RPCs Prepare for Palm Oil Expansion Amid Potential Ban Lift 📈

Source

Regional Plantation Companies (RPCs) are gearing up for fresh capital deployment as industry experts challenge the scientific basis of the seven-year ban on oil palm cultivation. • Economic Potential: Prior to the 2019 ban, the private sector had invested Rs. 500 Mn for an 8,000-hectare expansion. This foregone growth is estimated to have cost the economy approximately US$ 35 Mn in annual earnings. • Sector Comparisons: Palm oil significantly outperforms traditional crops in profitability and efficiency: • Profitability: Net profit of over Rs. 800,000 per hectare/annum, compared to under Rs. 300,000 for rubber. • Yield: Produces 4-8 MT of oil per hectare, roughly 5-10x the productivity of coconut (0.8 MT). • Maturity: ROI begins in 3.5 years, versus 6-7 years for rubber. • Labor & Wages: Monthly earnings for palm oil workers average Rs. 185,000, substantially higher than tea (Rs. 75,000+) and rubber (Rs. 40,000+), highlighting its role in rural employment and poverty reduction. • Environmental Findings: A 13-member expert committee found no scientific basis for health or environmental concerns.
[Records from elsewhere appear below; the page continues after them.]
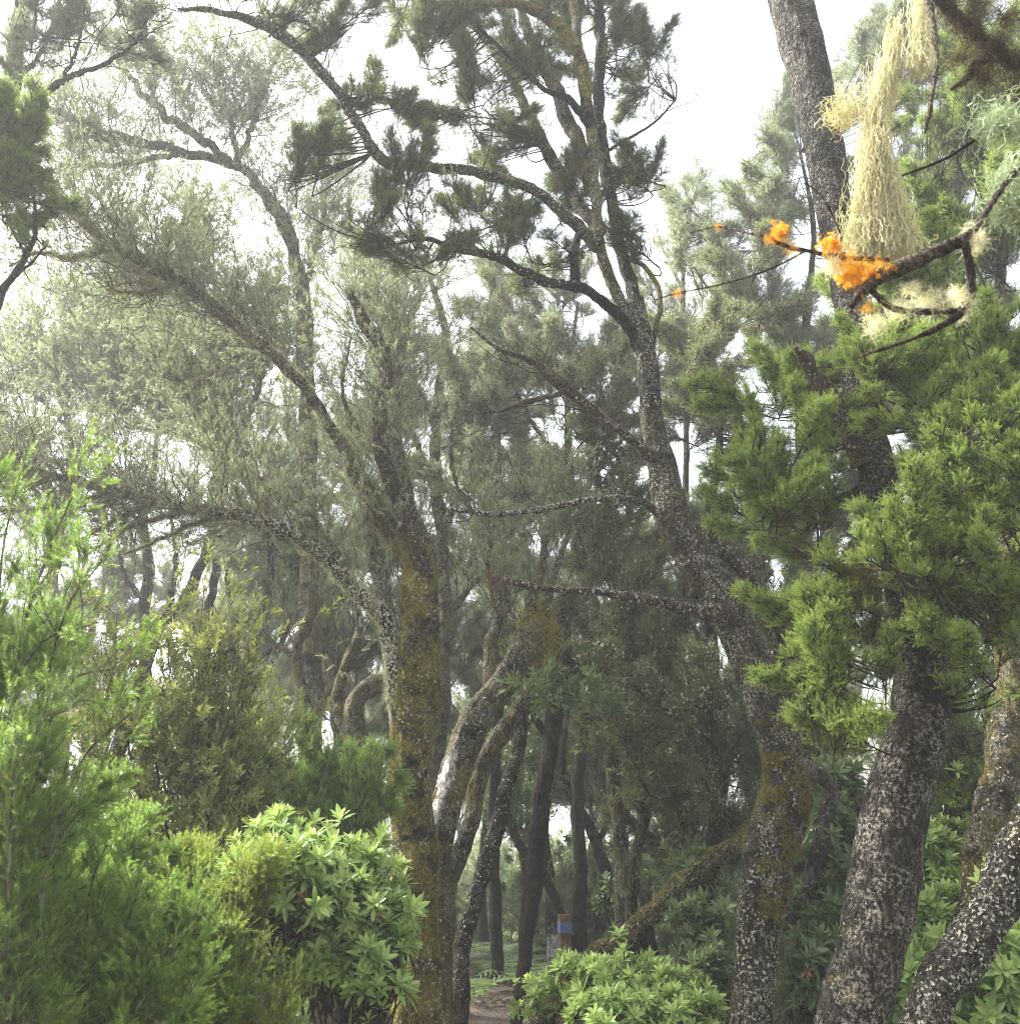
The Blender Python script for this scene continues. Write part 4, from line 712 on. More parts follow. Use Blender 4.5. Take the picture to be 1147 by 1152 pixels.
simple_tree('mossy_tree', 'slim crooked tree with golden moss left of the thick mossy trunk', [(348, 1000, 7.6, 30), (352, 900, 7.6, 24), (348, 830, 7.6, 18), (336, 760, 7.6, 14), (334, 725, 7.6, 14), (346, 700, 7.6, 14), (352, 650, 7.6, 10), (345, 600, 7.6, 6)], bark_mid, Z0(348, 7.6, 1060), [[(338, 745, 7.6, 8), (310, 725, 7.6, 6), (285, 715, 7.6, 3)], [(350, 810, 7.6, 12), (375, 770, 7.6, 10), (398, 740, 7.6, 9), (404, 700, 7.6, 6)]], 3500, 0, scatter=16, leaf=L_grey, mossthr=.4)
simple_tree('mossy_tree', 'squat tree with a thick elbow bend tucked behind the thick mossy trunk', [(410, 1050, 6.8, 42), (408, 930, 6.8, 36), (408, 860, 6.8, 32), (400, 815, 6.8, 26), (402, 788, 6.8, 24), (420, 772, 6.8, 24), (442, 762, 6.8, 22), (456, 730, 6.8, 14), (450, 680, 6.9, 8)], bark_mid, Z0(410, 6.8, 1100), [[(402, 840, 6.9, 18), (380, 790, 7, 14), (392, 740, 7, 12), (405, 700, 7.1, 9), (395, 640, 7.1, 5)]], 6000, 0, scatter=16, leaf=L_dark, mossthr=.45, mossm=L_mossd)

# ================================================================== dim stems behind, right of the path
for i, (lab, tk, lm, d) in enumerate([
 ('slim dark tree with an S bend right of the post', [(712, 1150, 9, 18), (712, 1040, 9, 16), (714, 980, 9, 15), (724, 920, 9, 14), (732, 870, 9, 8), (736, 800, 9, 5)], [[(724, 915, 9, 12), (712, 880, 9, 10), (698, 850, 9, 10), (700, 820, 9, 7), (712, 780, 9, 4)], [(718, 960, 9, 6), (740, 945, 9, 5), (770, 925, 9, 3)]], 9),
 ('pale grey curved tree in the gloom behind the path', [(690, 1130, 13, 18), (684, 1030, 13, 16), (678, 970, 13, 16), (660, 925, 13, 14), (640, 890, 13, 11), (634, 850, 13, 7), (640, 790, 13, 4)], [[(672, 950, 13, 8), (690, 900, 13, 6), (700, 850, 13, 3)]], 13),
 ('dim stem standing directly behind the wooden post', [(622, 1120, 14, 16), (620, 1050, 14, 15), (618, 990, 14, 13), (612, 930, 14, 12), (620, 860, 14, 8), (600, 800, 14, 4)], [[(614, 960, 14, 8), (585, 930, 14, 6), (570, 890, 14, 4)]], 14),
 ('dim stem leaning left in the gloom beyond the slim trees', [(645, 1100, 12, 14), (620, 1000, 12, 13), (590, 960, 12, 12), (572, 920, 12, 10), (566, 860, 12, 6)], [], 12),
 ('faint grey stem at the back left of the path', [(545, 1090, 16, 14), (540, 1000, 16, 13), (548, 920, 16, 11), (535, 850, 16, 7), (545, 780, 16, 4)], [[(545, 940, 16, 7), (570, 890, 16, 4)]], 16),
 ('faint grey stem far behind the S bent tree', [(760, 1100, 15, 14), (755, 1010, 15, 12), (762, 940, 15, 10), (748, 870, 15, 6)], [[(758, 980, 15, 6), (780, 930, 15, 4)]], 15)]):
    hazy(lab, tk, lm, d, None, 18, leaf=L_lau if i % 2 else L_mid, dens=1.3, bark=bark_dark, scL=(.4, 1.0), TS=SPRB, sc=(.1, .16), name='dim_tree', mossn=1500)
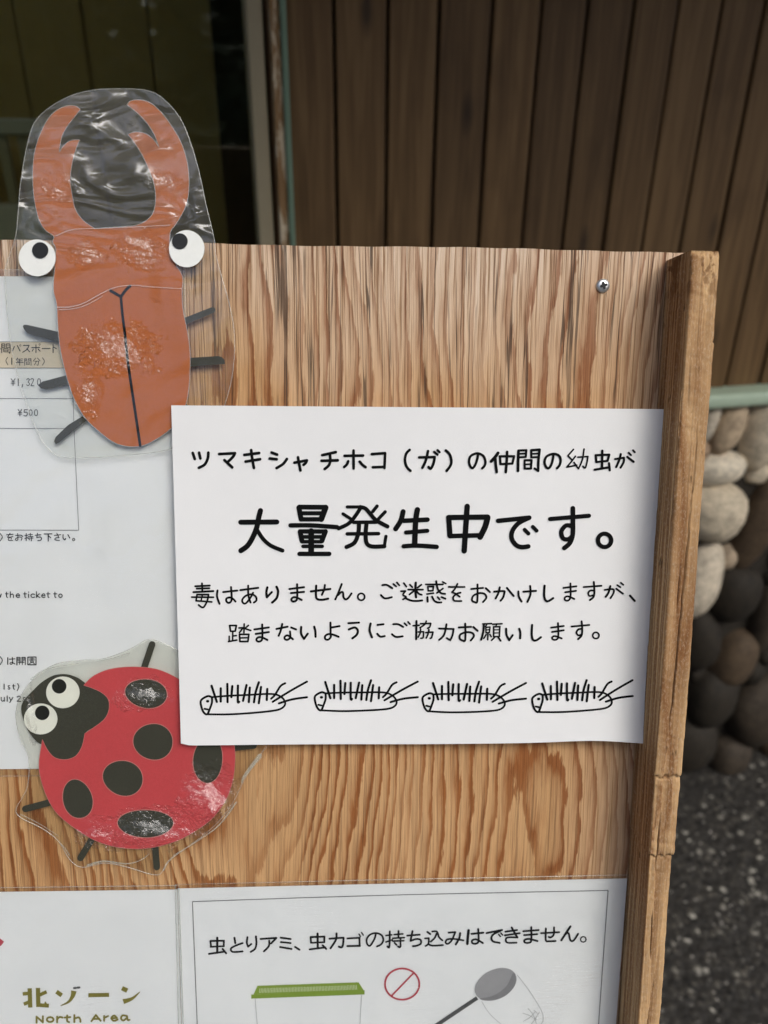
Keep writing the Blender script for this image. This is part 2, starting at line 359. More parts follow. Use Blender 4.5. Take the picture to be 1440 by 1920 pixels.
class Ink:
    """collects brush strokes as flat mitred ribbons"""
    def __init__(s, sheet, dn=.00025):
        s.sh = sheet; s.bm = bmesh.new(); s.dn = dn; s.k = 0; s.mi = 0; s.fat = 1.18
    def _v(s, p):
        return s.bm.verts.new(s.sh.loc(p[0], p[1], s.dn + (s.k % 12) * 1.2e-5))
    def face(s, vs):
        try:
            f = s.bm.faces.new(vs); f.material_index = s.mi; return f
        except ValueError: return None
    def ribbon(s, pts, w0, w1=None, cap=True, closed=False):
        s.k += 1; w1 = w0 if w1 is None else w1
        q = [pts[0]]
        for p in pts[1:]:
            if math.hypot(p[0] - q[-1][0], p[1] - q[-1][1]) > 1e-4: q.append(p)
        if closed and len(q) > 2 and math.hypot(q[0][0] - q[-1][0], q[0][1] - q[-1][1]) < 1e-3: q.pop()
        n = len(q)
        if n == 1: return s.disc(q[0][0], q[0][1], w0 / 2, w0 / 2)
        L, Rr = [], []
        for i in range(n):
            a_ = q[i - 1] if (closed or i > 0) else q[i]; b_ = q[(i + 1) % n] if (closed or i < n - 1) else q[i]
            dx, dy = b_[0] - a_[0], b_[1] - a_[1]; l = math.hypot(dx, dy) or 1
            w_ = (w0 + (w1 - w0) * i / max(1, n - 1)) / 2
            nx_, ny_ = -dy / l * w_, dx / l * w_
            L.append(s._v((q[i][0] + nx_, q[i][1] + ny_))); Rr.append(s._v((q[i][0] - nx_, q[i][1] - ny_)))
        for i in range(n if closed else n - 1):
            j = (i + 1) % n; s.face((L[i], L[j], Rr[j], Rr[i]))
        if cap and not closed:
            for e, o_, w_ in ((0, 1, w0), (n - 1, n - 2, w1)):
                dx, dy = q[e][0] - q[o_][0], q[e][1] - q[o_][1]; an = math.atan2(dy, dx)
                ring = [s._v((q[e][0] + w_ / 2 * math.cos(an + t), q[e][1] + w_ / 2 * math.sin(an + t))) for t in (R(-60), R(-30), 0, R(30), R(60))]
                ends = (Rr[e], *ring, L[e]) if e else (L[0], *[s._v((q[0][0] + w_ / 2 * math.cos(an + t), q[0][1] + w_ / 2 * math.sin(an + t))) for t in (R(-60), R(-30), 0, R(30), R(60))], Rr[0])
                if e == 0: [s.bm.verts.remove(v_) for v_ in ring]
                s.face(ends)
    def stroke(s, pts, w0, w1=None, cap=True):
        """doubled points split the stroke into smooth pieces that meet at a corner"""
        part = []; parts = []
        for p in pts:
            if part and part[-1] == p: parts.append(part); part = [p]
            else: part.append(p)
        parts.append(part)
        for pt in parts:
            if len(pt) >= 1 and not (len(pt) == 1 and len(parts) > 1): s.ribbon(cr_spline(pt), w0, w1, cap)
    def disc(s, cx, cy, rx, ry=None, rot=0, seg=28):
        ry = rx if ry is None else ry; s.k += 1; c, d = math.cos(rot), math.sin(rot); vs = []
        for i in range(seg):
            t = 2 * math.pi * i / seg; x, y = rx * math.cos(t), ry * math.sin(t)
            vs.append(s._v((cx + x * c - y * d, cy + x * d + y * c)))
        s.face(vs)
    def ring(s, cx, cy, rx, ry, w_, seg=36, rot=0):
        c, d = math.cos(rot), math.sin(rot)
        s.ribbon([(cx + rx * math.cos(t) * c - ry * math.sin(t) * d, cy + rx * math.cos(t) * d + ry * math.sin(t) * c) for t in (2 * math.pi * i / seg for i in range(seg))], w_, closed=True)
    def poly(s, pts):
        s.k += 1; s.face([s._v(p) for p in pts])
    def write(s, ox, oy, sc, data, w_=20):
        """data: strokes split by ';' ; each 'x,y x,y ... [|width]' ; 'O cx,cy,r' a ring"""
        for st in data.split(';'):
            st = st.strip()
            if not st: continue
            ww = w_
            if '|' in st: st, q = st.split('|'); ww = float(q)
            if st.startswith('O'):
                v = [float(z) for z in st[1:].split(',')]; rx, ry = v[2], (v[3] if len(v) > 3 else v[2])
                s.ring(ox + v[0] / sc, oy + v[1] / sc, rx / sc, ry / sc, ww / sc * s.fat); continue
            s.stroke([(ox + x / sc, oy + y / sc) for x, y in parse(st)], ww / sc * s.fat)
    def build(s, name, mats, parent):
        me = bpy.data.meshes.new(name)
        bmesh.ops.recalc_face_normals(s.bm, faces=s.bm.faces[:])
        for f in s.bm.faces:
            f.normal_update()
            if f.normal.z < 0: f.normal_flip()
        s.bm.to_mesh(me); s.bm.free()
        return link(name, me, mats, parent)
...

Research suggests replacing unyielding rubber with oil palm has no material impact on soil or water, with carbon sequestration rates (11-16.3 MT/ha) remaining competitive. • Strategic Outlook: Expanding cultivation to 20,000 hectares is projected to meet a significant portion of domestic edible oil requirements, drastically reducing foreign exchange outflows. Industry bodies (POIA and Planters’ Association) are now launching awareness campaigns to dispel public myths and secure policy reversal.